El fuego tiene muchos ingredientes metafísicos. No sólo supone un poder absoluto, a menudo incontrolable, que destruye y purifica a la vez. También es un factor de cambio. Y por allá por donde ha pasado, deja un rastro perdurable. Inquietante.

Es la reflexión que sueles hacer al pararte delante de una casa quemada. Después del incendio, las paredes quedan chamuscadas. Los materiales más consistentes se doblan o quedan dañados. Los interiores se llenan de una carbonilla omnipresente, que huele a plástico o madera combustionada durante semanas. En las paredes se pueden divisar las huellas de las llamas, o esos churretes dramáticos que dejan las mangueras de los bomberos en su lucha por apagar el fuego.

Una casa quemada tiene siempre algo de sobrenatural. Como si por el hecho de haberse salvado de ese sacrificio hubiera ingresado en una categoría distinta de las cosas. No en vano no hay catarsis más temible que el calor asfixiante, el humo, la sensación de catástrofe que produce cualquier fuego, por pequeño que sea. Origina un pánico profundo, compartido por todos los seres vivos del planeta.

Esos escenarios de catástrofe quedan después abandonados, abiertos. Como si hubiesen sido poseídos y necesitasen el exorcismo del paso de los días, la ventilación, el olvido.
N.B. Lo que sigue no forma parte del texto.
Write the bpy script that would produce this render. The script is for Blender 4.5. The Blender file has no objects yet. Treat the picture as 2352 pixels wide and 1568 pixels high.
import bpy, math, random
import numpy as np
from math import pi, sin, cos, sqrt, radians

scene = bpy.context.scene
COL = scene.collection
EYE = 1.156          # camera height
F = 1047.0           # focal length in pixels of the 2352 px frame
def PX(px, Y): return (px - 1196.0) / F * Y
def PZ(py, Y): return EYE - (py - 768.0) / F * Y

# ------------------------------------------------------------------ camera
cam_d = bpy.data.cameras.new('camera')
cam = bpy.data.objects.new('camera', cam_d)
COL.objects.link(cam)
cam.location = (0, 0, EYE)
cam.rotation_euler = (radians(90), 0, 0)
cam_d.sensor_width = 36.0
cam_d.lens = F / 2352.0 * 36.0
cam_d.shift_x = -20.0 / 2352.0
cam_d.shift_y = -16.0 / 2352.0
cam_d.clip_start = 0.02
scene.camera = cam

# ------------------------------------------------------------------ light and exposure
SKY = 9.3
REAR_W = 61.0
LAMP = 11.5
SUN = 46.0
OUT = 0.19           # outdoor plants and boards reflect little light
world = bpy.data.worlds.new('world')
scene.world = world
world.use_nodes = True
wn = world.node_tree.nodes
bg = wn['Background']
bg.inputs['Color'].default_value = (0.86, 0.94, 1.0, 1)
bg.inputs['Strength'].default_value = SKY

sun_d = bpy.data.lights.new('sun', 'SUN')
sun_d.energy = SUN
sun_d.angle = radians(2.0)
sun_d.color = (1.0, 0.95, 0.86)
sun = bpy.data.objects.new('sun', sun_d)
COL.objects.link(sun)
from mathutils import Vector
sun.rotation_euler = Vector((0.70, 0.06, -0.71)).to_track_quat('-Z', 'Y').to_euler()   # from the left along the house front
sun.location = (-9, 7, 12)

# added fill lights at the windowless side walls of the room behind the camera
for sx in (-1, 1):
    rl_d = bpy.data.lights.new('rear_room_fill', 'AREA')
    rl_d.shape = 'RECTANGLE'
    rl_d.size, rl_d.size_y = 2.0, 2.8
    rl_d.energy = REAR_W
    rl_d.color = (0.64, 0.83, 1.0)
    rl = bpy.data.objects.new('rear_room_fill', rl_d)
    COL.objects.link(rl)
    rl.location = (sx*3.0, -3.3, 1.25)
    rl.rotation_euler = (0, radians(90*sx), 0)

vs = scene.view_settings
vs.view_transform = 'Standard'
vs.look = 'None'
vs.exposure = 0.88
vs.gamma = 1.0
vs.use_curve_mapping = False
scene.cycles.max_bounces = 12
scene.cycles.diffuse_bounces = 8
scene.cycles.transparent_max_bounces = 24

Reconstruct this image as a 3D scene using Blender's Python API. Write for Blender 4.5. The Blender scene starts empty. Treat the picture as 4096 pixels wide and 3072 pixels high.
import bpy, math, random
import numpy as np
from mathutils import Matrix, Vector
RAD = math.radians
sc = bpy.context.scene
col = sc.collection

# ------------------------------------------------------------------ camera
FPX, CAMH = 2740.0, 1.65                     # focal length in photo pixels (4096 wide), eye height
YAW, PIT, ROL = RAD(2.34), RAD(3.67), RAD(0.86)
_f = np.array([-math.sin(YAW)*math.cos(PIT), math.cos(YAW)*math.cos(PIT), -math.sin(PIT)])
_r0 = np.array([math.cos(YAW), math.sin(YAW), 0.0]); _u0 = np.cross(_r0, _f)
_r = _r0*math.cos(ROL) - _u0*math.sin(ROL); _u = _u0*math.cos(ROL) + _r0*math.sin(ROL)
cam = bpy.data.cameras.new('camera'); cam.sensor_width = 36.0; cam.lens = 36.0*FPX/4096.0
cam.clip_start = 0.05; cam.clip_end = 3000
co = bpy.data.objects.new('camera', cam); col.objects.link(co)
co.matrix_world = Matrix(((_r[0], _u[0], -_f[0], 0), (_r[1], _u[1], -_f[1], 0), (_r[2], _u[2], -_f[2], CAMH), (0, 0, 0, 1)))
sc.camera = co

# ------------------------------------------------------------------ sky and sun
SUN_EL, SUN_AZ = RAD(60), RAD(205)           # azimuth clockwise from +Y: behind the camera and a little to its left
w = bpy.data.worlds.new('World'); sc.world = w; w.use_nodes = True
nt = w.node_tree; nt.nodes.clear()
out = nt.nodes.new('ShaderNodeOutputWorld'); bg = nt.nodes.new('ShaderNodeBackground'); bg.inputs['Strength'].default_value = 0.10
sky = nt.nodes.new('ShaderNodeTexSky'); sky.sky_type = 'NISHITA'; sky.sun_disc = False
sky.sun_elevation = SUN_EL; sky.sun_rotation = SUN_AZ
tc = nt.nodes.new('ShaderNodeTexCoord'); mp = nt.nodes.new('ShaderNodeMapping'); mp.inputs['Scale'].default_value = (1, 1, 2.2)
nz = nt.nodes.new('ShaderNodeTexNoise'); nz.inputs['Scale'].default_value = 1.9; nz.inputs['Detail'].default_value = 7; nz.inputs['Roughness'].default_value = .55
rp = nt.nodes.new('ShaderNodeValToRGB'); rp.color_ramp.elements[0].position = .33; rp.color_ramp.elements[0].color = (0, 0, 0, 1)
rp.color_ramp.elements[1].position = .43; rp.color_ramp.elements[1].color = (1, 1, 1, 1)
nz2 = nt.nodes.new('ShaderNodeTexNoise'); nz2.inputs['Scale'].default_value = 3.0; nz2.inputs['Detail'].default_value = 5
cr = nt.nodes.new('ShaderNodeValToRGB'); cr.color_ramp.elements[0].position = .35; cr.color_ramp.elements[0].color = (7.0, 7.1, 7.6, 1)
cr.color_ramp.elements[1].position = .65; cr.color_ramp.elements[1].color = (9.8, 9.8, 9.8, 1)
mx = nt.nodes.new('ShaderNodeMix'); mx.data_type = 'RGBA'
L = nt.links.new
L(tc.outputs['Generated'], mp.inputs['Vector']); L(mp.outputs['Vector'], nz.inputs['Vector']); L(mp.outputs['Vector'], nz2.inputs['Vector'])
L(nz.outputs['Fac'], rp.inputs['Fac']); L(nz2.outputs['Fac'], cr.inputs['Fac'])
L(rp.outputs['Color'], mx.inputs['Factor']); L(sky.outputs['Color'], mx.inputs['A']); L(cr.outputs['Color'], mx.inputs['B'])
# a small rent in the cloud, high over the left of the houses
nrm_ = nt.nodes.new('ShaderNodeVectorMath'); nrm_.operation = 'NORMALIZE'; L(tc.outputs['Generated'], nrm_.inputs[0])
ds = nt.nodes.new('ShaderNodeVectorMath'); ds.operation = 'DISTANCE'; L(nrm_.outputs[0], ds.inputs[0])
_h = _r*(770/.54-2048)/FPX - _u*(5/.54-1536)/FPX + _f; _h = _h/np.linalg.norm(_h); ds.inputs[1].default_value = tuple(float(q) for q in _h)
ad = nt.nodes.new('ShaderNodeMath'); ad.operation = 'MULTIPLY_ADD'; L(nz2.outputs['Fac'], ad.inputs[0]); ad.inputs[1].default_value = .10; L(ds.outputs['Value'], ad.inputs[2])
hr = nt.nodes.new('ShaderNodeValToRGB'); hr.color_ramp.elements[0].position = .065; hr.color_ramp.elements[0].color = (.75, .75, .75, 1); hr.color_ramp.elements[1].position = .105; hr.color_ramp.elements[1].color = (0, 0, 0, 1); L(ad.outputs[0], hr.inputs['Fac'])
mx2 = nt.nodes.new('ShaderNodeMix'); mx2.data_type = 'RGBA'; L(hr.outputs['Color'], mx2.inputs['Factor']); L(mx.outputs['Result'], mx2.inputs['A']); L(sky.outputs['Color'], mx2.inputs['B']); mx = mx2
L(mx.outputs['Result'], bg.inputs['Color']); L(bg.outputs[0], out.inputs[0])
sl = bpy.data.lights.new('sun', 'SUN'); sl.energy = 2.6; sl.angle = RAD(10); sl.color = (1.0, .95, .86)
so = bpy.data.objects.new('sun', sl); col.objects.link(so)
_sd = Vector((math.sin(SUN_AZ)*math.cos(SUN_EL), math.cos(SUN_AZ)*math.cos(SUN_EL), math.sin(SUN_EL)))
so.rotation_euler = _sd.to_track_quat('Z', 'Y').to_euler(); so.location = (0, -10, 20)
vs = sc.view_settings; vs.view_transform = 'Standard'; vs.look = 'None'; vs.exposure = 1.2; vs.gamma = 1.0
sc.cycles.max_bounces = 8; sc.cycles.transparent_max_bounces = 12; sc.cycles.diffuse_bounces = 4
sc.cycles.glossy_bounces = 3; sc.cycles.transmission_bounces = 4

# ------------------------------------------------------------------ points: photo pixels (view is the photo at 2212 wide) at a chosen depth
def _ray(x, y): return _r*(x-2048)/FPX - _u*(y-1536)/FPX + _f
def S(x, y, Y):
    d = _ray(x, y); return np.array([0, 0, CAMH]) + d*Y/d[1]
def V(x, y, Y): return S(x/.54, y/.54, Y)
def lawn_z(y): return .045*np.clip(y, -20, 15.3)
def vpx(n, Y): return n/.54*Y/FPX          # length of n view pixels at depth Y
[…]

En cierta manera, recuerdan a esos episodios que a veces nos cambian la vida. Marcan un antes y un después. Y que por más que se pinten y repinten, que se cambien los elementos quemados, siempre conservarán el recuerdo trágico de aquel momento. Por el olor penetrante, por algunos restos negros que la pintura no ha logrado disimular, por un hierro doblado...

Tal vez esa sea la razón de que siempre nos quedemos pensativos delante de una casa quemada. Porque aparte de un accidente, no deja de ser al mismo tiempo un acontecimiento psicológico.